Optimism or Boosterism? Early Days of Technology Coverage

Wired was criticized early on for its boosterism and its agnostic stance toward politics. Communications professor and former journalist Fred Turner, in his book From Counterculture to Cyberculture, details how Stewart Brand and Kevin Kelly blurred the lines between traditional journalism and ego-centric thought leadership without a sense of duty to a code of journalistic ethics or objectivity.22 Turner writes: “Kelly meant for Wired to be a forum for the various networks in which he circulated . . . He thought of himself as ‘a convener of interesting ideas’—much like a conference host on The WELL. His job, he thought, was to stir up conversations and print them.
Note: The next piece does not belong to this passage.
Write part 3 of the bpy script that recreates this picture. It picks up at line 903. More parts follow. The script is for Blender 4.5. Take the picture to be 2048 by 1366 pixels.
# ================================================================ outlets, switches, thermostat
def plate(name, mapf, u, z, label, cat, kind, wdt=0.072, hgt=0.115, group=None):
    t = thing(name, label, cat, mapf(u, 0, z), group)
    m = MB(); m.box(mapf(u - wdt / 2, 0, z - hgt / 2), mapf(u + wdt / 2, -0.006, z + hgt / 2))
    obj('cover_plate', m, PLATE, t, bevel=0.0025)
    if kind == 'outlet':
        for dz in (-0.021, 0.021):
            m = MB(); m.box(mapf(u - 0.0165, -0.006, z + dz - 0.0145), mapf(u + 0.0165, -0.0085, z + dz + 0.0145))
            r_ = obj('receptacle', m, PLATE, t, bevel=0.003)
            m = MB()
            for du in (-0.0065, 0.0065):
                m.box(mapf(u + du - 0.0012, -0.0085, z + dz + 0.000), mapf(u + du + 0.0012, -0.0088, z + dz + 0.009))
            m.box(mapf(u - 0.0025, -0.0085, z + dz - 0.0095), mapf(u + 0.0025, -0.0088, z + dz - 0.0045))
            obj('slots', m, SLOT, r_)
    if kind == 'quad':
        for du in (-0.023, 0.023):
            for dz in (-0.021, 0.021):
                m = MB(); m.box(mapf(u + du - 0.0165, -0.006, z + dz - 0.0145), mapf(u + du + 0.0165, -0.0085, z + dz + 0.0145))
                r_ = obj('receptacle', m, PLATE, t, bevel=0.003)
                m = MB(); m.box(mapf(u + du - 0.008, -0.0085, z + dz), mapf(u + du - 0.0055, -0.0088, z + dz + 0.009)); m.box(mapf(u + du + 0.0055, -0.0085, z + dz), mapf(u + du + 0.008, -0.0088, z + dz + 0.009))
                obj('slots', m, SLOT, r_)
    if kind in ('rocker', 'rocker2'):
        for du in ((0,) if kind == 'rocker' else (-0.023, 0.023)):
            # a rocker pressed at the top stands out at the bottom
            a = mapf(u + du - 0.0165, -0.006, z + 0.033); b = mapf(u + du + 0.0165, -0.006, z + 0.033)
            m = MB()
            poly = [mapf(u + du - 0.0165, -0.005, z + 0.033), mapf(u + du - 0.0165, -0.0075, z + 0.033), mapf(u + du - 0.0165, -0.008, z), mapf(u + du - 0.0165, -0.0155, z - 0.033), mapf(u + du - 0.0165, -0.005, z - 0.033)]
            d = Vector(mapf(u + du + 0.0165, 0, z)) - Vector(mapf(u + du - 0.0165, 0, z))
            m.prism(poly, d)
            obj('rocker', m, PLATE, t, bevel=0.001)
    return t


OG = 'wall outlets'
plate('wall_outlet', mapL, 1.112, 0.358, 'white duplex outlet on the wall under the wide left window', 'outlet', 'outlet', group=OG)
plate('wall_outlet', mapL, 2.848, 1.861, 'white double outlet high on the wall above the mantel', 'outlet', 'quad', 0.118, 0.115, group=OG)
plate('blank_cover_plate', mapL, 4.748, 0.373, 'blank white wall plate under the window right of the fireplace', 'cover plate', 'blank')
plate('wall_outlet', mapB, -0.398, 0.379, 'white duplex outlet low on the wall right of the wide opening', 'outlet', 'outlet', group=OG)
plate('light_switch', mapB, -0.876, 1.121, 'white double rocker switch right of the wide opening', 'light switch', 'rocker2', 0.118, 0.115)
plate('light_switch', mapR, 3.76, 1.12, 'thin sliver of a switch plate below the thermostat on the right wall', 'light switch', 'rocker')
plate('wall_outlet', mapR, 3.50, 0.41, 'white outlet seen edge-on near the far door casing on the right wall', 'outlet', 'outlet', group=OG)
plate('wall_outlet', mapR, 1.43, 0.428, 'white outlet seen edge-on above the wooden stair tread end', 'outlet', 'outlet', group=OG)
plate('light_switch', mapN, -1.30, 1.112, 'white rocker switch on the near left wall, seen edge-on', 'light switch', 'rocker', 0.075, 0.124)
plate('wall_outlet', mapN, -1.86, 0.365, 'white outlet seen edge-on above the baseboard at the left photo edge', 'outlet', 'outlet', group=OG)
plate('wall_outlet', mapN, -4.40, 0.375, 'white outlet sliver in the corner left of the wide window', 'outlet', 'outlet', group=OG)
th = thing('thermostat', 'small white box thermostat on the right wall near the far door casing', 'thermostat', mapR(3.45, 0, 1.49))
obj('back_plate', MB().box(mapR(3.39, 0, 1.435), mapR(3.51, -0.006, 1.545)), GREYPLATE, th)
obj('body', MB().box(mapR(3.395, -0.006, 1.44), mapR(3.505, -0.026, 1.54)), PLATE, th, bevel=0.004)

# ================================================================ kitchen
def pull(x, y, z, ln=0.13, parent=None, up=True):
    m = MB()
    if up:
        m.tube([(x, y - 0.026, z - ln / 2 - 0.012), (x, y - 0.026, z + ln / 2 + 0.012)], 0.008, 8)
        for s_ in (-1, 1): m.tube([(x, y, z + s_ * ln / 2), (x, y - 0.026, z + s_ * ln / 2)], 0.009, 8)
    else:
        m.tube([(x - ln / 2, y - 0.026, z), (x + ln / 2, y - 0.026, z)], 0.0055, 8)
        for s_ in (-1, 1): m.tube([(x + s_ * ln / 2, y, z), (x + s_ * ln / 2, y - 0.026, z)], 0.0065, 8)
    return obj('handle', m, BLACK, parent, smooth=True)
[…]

For this reason, Kelly often allowed traditional professional boundaries to dissolve.”23

As early as 1994, The Baffler tackled Wired’s thinly veiled gadget advertorials: “Wired is technology’s hip face, an aggressive apologist for the new Information capitalism that speaks to the world in the postmodern executive’s favored tones of chaotic cool and pseudo-revolution.”24

Leading technology commentators extolled the new access to information and platforms, celebrating their potential for advancing democracy and empowering people. Much of that enthusiasm spread from Silicon Valley into the academy and beyond. Positive messages of change were distilled into fifteen- to eighteen-minute presentations for TED conferences, turning them into “ideas worth spreading” and generating books and other media to go along with them.25 The dominant narrative around technology exuded optimism.